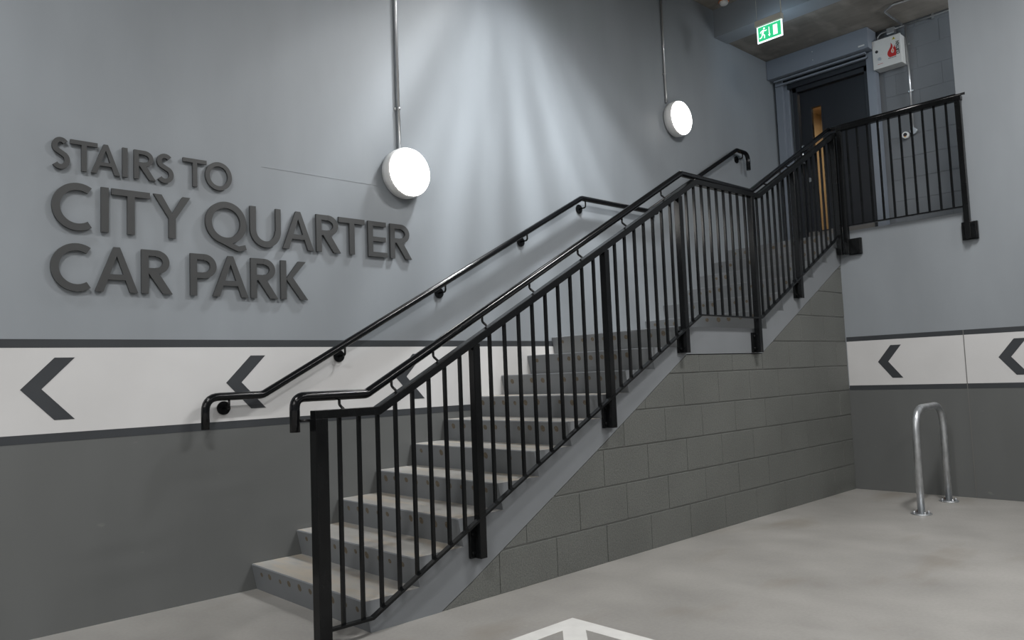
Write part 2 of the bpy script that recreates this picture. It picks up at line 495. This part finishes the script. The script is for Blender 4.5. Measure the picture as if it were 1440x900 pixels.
# ------------------------------------------------------------------ block wall under the stairs
YB = -W+.008
wu = MB()
pts = [(.434, 0), (.631, .101), (1.803, .76), (2.66, 1.257), (3.70, 1.257), (XB-.002, 2.075), (XB-.002, 0)]
wu.prism([(x, YB+.10, z-.006 if 0 < z else 0.0) for x, z in pts], (0, -.099, 0))
wu = wu.build('wall_under_stairs', m_joint, kind='structure')
brk = [.434, .631, 1.803, 2.66, 3.70]
for c in range(10):
    z0, z1 = c*.225+(0 if c == 0 else .0045), (c+1)*.225-.0045
    x = (.853 if c % 2 == 0 else 1.06)-.9
    while x < XB:
        a, b = max(x+.002, .436), min(x+.4425-.002, XB-.003)
        x += .4425
        if b-a < .02: continue
        # polygon of the block clipped by the stair soffit line
        xs = [a, b]+[v for v in brk if a < v < b]
        N_ = 60
        for k in range(N_):
            u0, u1 = a+(b-a)*k/N_, a+(b-a)*(k+1)/N_
            for lim in (z0, z1):
                f0, f1 = soffit(u0)-.007-lim, soffit(u1)-.007-lim
                if f0*f1 < 0: xs.append(u0+(u1-u0)*f0/(f0-f1))
        xs = sorted(set(round(v, 4) for v in xs))
        top = [(v, min(z1, soffit(v)-.007)) for v in xs]
        top = [t for t in top if t[1] >= z0-1e-3]
        if len(top) < 2 or max(t[1] for t in top)-z0 < .012: continue
        top = [(v, max(z0, t)) for v, t in top]
        poly = [(top[0][0], z0)]+top+[(top[-1][0], z0)]
        cl = []
        for p in poly:
            if not cl or math.dist(p, cl[-1]) > 2e-3: cl.append(p)
        if math.dist(cl[0], cl[-1]) < 2e-3: cl.pop()
        if len(cl) < 3: continue
        dy = random.uniform(0, .0015)
        MB().prism([(p, YB+.005, q) for p, q in cl], (0, -.009-dy, 0)).build('block', m_block, wu, bevel=.0025)

# ------------------------------------------------------------------ upper wall with door
DY0, DY1, DZ = -.20, -1.07, ZU+1.98      # door opening
wd_ = MB()
wd_.box((XD+.02, -.001, ZU-.2), (XD+.25, DY0, ZC2))
wd_.box((XD+.02, DY1, ZU-.2), (XD+.25, -6, ZC2))
wd_.box((XD+.02, DY0, DZ), (XD+.25, DY1, ZC2))
wup = wd_.build('wall_upper', m_blockup, kind='structure')
c = 0; z = ZU
while z < ZC2:
    z1 = min(z+.221, ZC2-.004)
    y = -1.10+(.225 if c % 2 else 0)
    while y > -2.9:
        a, b = min(y, -1.21), y-.446
        if a-b > .03:
            MB().box((XD+.0165, a, z), (XD+.021, b, z1)).build('block', m_blockup, wup, bevel=.003)
        y -= .45
    z += .225; c += 1

# door
dr = thing('door_1', 'dark charcoal door with narrow glazed vision panel on upper landing', 'door', (XD, -.63, ZU))
dr['kind'] = 'structure'
del dr['label']; del dr['category']
mb = MB()
mb.box((XD-.03, DY0, ZU), (XD+.12, DY0-.05, DZ)); mb.box((XD-.03, DY1, ZU), (XD+.12, DY1+.05, DZ))
mb.box((XD-.03, DY0, DZ-.06), (XD+.12, DY1, DZ))
mb.build('door_frame', m_doorfr, dr, bevel=.003)
VY0, VY1, VZ0, VZ1 = -.385, -.500, 2.66, 4.085
mb = MB(); x0, x1 = XD+.03, XD+.075
mb.box((x0, DY0-.055, ZU+.005), (x1, VY0, DZ-.065)); mb.box((x0, VY1, ZU+.005), (x1, DY1+.055, DZ-.065))
mb.box((x0, VY0, VZ1), (x1, VY1, DZ-.065)); mb.box((x0, VY0, ZU+.005), (x1, VY1, VZ0))
mb.build('door_leaf', m_door, dr)
mb = MB()
for a, b in (((VY0+.012, VZ0-.012), (VY0, VZ1+.012)), ((VY1, VZ0-.012), (VY1-.012, VZ1+.012)),
             ((VY0, VZ1), (VY1, VZ1+.012)), ((VY0, VZ0-.012), (VY1, VZ0))):
    mb.box((x0-.006, a[0], a[1]), (x0, b[0], b[1]))
mb.build('vision_panel_bead', m_doorfr, dr)
MB().box((XD+.048, VY0, VZ0), (XD+.054, VY1, VZ1)).build('vision_panel', m_glass, dr)
MB().box((x0-.003, DY0-.06, ZU+.01), (x0, DY1+.06, ZU+.285)).build('kick_plate', m_kick, dr)
mb = MB().tube([(x0, -.275, 3.46), (x0-.05, -.275, 3.46), (x0-.05, -.275, 3.66), (x0, -.275, 3.66)], .009, .02, 12)
mb.build('pull_handle', m_galv, dr)
MB().cyl((x0-.008, -.31, 3.26), (x0, -.31, 3.26), .026, 20).build('lock_escutcheon', m_galv, dr)
# lobby behind the door, timber-lined and lit
lob = MB()
lob.box((XD+2.2, .6, ZU-.2), (XD+2.3, -2.6, ZC2)); lob.box((XD+.25, .5, ZU-.2), (XD+2.2, .6, ZC2))
lob.box((XD+.25, -2.6, ZU-.2), (XD+2.2, -2.5, ZC2)); lob.box((XD+.25, .6, ZC2), (XD+2.3, -2.6, ZC2+.1))
lob.box((XD+.25, .6, ZU-.3), (XD+2.3, -2.6, ZU-.2))
lob.build('wall_lobby', m_amber, kind='structure')
area_light('lobby_light', (XD+1.4, -.3, ZC2-.05), .6, .6, 16, (1, .80, .56))

# curtain housing over the door
fc = thing('fire_curtain_housing', 'blue-grey steel fire curtain box with side guides over the dark door', 'fire curtain', (XD-.1, -.6, ZC2-.24))
MB().box((XD-.23, -.004, ZC2-.225), (XD-.001, -1.165, ZC2-.003)).build('housing', m_channel, fc, bevel=.003)
o = MB().box((XD-.2315, -1.06, ZC2-.195), (XD-.23, -1.125, ZC2-.18)).build('maker_label', m_boxw, fc)
o['label'] = 'small white label'
for k, (zz, xx) in enumerate(((ZC2-.243, XD-.15), (ZC2-.283, XD-.11))):
    MB().box((xx-.02, -.05, zz-.012), (xx+.02, -1.10, zz+.006)).build('bottom_bar', m_channel, fc, bevel=.002)
MB().box((XD-.07, -.05, ZC2-.25), (XD-.001, -1.09, ZC2-.225)).build('cover_plate', m_doorfr, fc)
MB().box((XD-.07, -.16, DZ-.01), (XD-.031, -1.09, ZC2-.25)).build('head_plate', m_doorfr, fc)
for ya, yb, gx in ((-.03, -.115, XD-.1), (-.115, -.165, XD-.05), (-1.078, -1.165, XD-.1)):
    MB().box((gx, ya, ZU), (XD-.002, yb, ZC2-.228)).build('guide_channel', m_channel, fc, bevel=.003)
for zz in (ZC2-.07, ZC2-.165):
    MB().cyl((XD-.2325, -.56, zz), (XD-.23, -.56, zz), .006, 10).build('screw', m_galv, fc)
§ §
• [GIVEN TASK]
Print the whole listing above once more, word for word, without its pictures.

• [TASK OUTPUT]
Write part 2 of the bpy script that recreates this picture. It picks up at line 495. This part finishes the script. The script is for Blender 4.5. Measure the picture as if it were 1440x900 pixels.
# ------------------------------------------------------------------ block wall under the stairs
YB = -W+.008
wu = MB()
pts = [(.434, 0), (.631, .101), (1.803, .76), (2.66, 1.257), (3.70, 1.257), (XB-.002, 2.075), (XB-.002, 0)]
wu.prism([(x, YB+.10, z-.006 if 0 < z else 0.0) for x, z in pts], (0, -.099, 0))
wu = wu.build('wall_under_stairs', m_joint, kind='structure')
brk = [.434, .631, 1.803, 2.66, 3.70]
for c in range(10):
    z0, z1 = c*.225+(0 if c == 0 else .0045), (c+1)*.225-.0045
    x = (.853 if c % 2 == 0 else 1.06)-.9
    while x < XB:
        a, b = max(x+.002, .436), min(x+.4425-.002, XB-.003)
        x += .4425
        if b-a < .02: continue
        # polygon of the block clipped by the stair soffit line
        xs = [a, b]+[v for v in brk if a < v < b]
        N_ = 60
        for k in range(N_):
            u0, u1 = a+(b-a)*k/N_, a+(b-a)*(k+1)/N_
            for lim in (z0, z1):
                f0, f1 = soffit(u0)-.007-lim, soffit(u1)-.007-lim
                if f0*f1 < 0: xs.append(u0+(u1-u0)*f0/(f0-f1))
        xs = sorted(set(round(v, 4) for v in xs))
        top = [(v, min(z1, soffit(v)-.007)) for v in xs]
        top = [t for t in top if t[1] >= z0-1e-3]
        if len(top) < 2 or max(t[1] for t in top)-z0 < .012: continue
        top = [(v, max(z0, t)) for v, t in top]
        poly = [(top[0][0], z0)]+top+[(top[-1][0], z0)]
        cl = []
        for p in poly:
            if not cl or math.dist(p, cl[-1]) > 2e-3: cl.append(p)
        if math.dist(cl[0], cl[-1]) < 2e-3: cl.pop()
        if len(cl) < 3: continue
        dy = random.uniform(0, .0015)
        MB().prism([(p, YB+.005, q) for p, q in cl], (0, -.009-dy, 0)).build('block', m_block, wu, bevel=.0025)

# ------------------------------------------------------------------ upper wall with door
DY0, DY1, DZ = -.20, -1.07, ZU+1.98      # door opening
wd_ = MB()
wd_.box((XD+.02, -.001, ZU-.2), (XD+.25, DY0, ZC2))
wd_.box((XD+.02, DY1, ZU-.2), (XD+.25, -6, ZC2))
wd_.box((XD+.02, DY0, DZ), (XD+.25, DY1, ZC2))
wup = wd_.build('wall_upper', m_blockup, kind='structure')
c = 0; z = ZU
while z < ZC2:
    z1 = min(z+.221, ZC2-.004)
    y = -1.10+(.225 if c % 2 else 0)
    while y > -2.9:
        a, b = min(y, -1.21), y-.446
        if a-b > .03:
            MB().box((XD+.0165, a, z), (XD+.021, b, z1)).build('block', m_blockup, wup, bevel=.003)
        y -= .45
    z += .225; c += 1

# door
dr = thing('door_1', 'dark charcoal door with narrow glazed vision panel on upper landing', 'door', (XD, -.63, ZU))
dr['kind'] = 'structure'
del dr['label']; del dr['category']
mb = MB()
mb.box((XD-.03, DY0, ZU), (XD+.12, DY0-.05, DZ)); mb.box((XD-.03, DY1, ZU), (XD+.12, DY1+.05, DZ))
mb.box((XD-.03, DY0, DZ-.06), (XD+.12, DY1, DZ))
mb.build('door_frame', m_doorfr, dr, bevel=.003)
VY0, VY1, VZ0, VZ1 = -.385, -.500, 2.66, 4.085
mb = MB(); x0, x1 = XD+.03, XD+.075
mb.box((x0, DY0-.055, ZU+.005), (x1, VY0, DZ-.065)); mb.box((x0, VY1, ZU+.005), (x1, DY1+.055, DZ-.065))
mb.box((x0, VY0, VZ1), (x1, VY1, DZ-.065)); mb.box((x0, VY0, ZU+.005), (x1, VY1, VZ0))
mb.build('door_leaf', m_door, dr)
mb = MB()
for a, b in (((VY0+.012, VZ0-.012), (VY0, VZ1+.012)), ((VY1, VZ0-.012), (VY1-.012, VZ1+.012)),
             ((VY0, VZ1), (VY1, VZ1+.012)), ((VY0, VZ0-.012), (VY1, VZ0))):
    mb.box((x0-.006, a[0], a[1]), (x0, b[0], b[1]))
mb.build('vision_panel_bead', m_doorfr, dr)
MB().box((XD+.048, VY0, VZ0), (XD+.054, VY1, VZ1)).build('vision_panel', m_glass, dr)
MB().box((x0-.003, DY0-.06, ZU+.01), (x0, DY1+.06, ZU+.285)).build('kick_plate', m_kick, dr)
mb = MB().tube([(x0, -.275, 3.46), (x0-.05, -.275, 3.46), (x0-.05, -.275, 3.66), (x0, -.275, 3.66)], .009, .02, 12)
mb.build('pull_handle', m_galv, dr)
MB().cyl((x0-.008, -.31, 3.26), (x0, -.31, 3.26), .026, 20).build('lock_escutcheon', m_galv, dr)
# lobby behind the door, timber-lined and lit
lob = MB()
lob.box((XD+2.2, .6, ZU-.2), (XD+2.3, -2.6, ZC2)); lob.box((XD+.25, .5, ZU-.2), (XD+2.2, .6, ZC2))
lob.box((XD+.25, -2.6, ZU-.2), (XD+2.2, -2.5, ZC2)); lob.box((XD+.25, .6, ZC2), (XD+2.3, -2.6, ZC2+.1))
lob.box((XD+.25, .6, ZU-.3), (XD+2.3, -2.6, ZU-.2))
lob.build('wall_lobby', m_amber, kind='structure')
area_light('lobby_light', (XD+1.4, -.3, ZC2-.05), .6, .6, 16, (1, .80, .56))

# curtain housing over the door
fc = thing('fire_curtain_housing', 'blue-grey steel fire curtain box with side guides over the dark door', 'fire curtain', (XD-.1, -.6, ZC2-.24))
MB().box((XD-.23, -.004, ZC2-.225), (XD-.001, -1.165, ZC2-.003)).build('housing', m_channel, fc, bevel=.003)
o = MB().box((XD-.2315, -1.06, ZC2-.195), (XD-.23, -1.125, ZC2-.18)).build('maker_label', m_boxw, fc)
o['label'] = 'small white label'
for k, (zz, xx) in enumerate(((ZC2-.243, XD-.15), (ZC2-.283, XD-.11))):
    MB().box((xx-.02, -.05, zz-.012), (xx+.02, -1.10, zz+.006)).build('bottom_bar', m_channel, fc, bevel=.002)
MB().box((XD-.07, -.05, ZC2-.25), (XD-.001, -1.09, ZC2-.225)).build('cover_plate', m_doorfr, fc)
MB().box((XD-.07, -.16, DZ-.01), (XD-.031, -1.09, ZC2-.25)).build('head_plate', m_doorfr, fc)
for ya, yb, gx in ((-.03, -.115, XD-.1), (-.115, -.165, XD-.05), (-1.078, -1.165, XD-.1)):
    MB().box((gx, ya, ZU), (XD-.002, yb, ZC2-.228)).build('guide_channel', m_channel, fc, bevel=.003)
for zz in (ZC2-.07, ZC2-.165):
    MB().cyl((XD-.2325, -.56, zz), (XD-.23, -.56, zz), .006, 10).build('screw', m_galv, fc)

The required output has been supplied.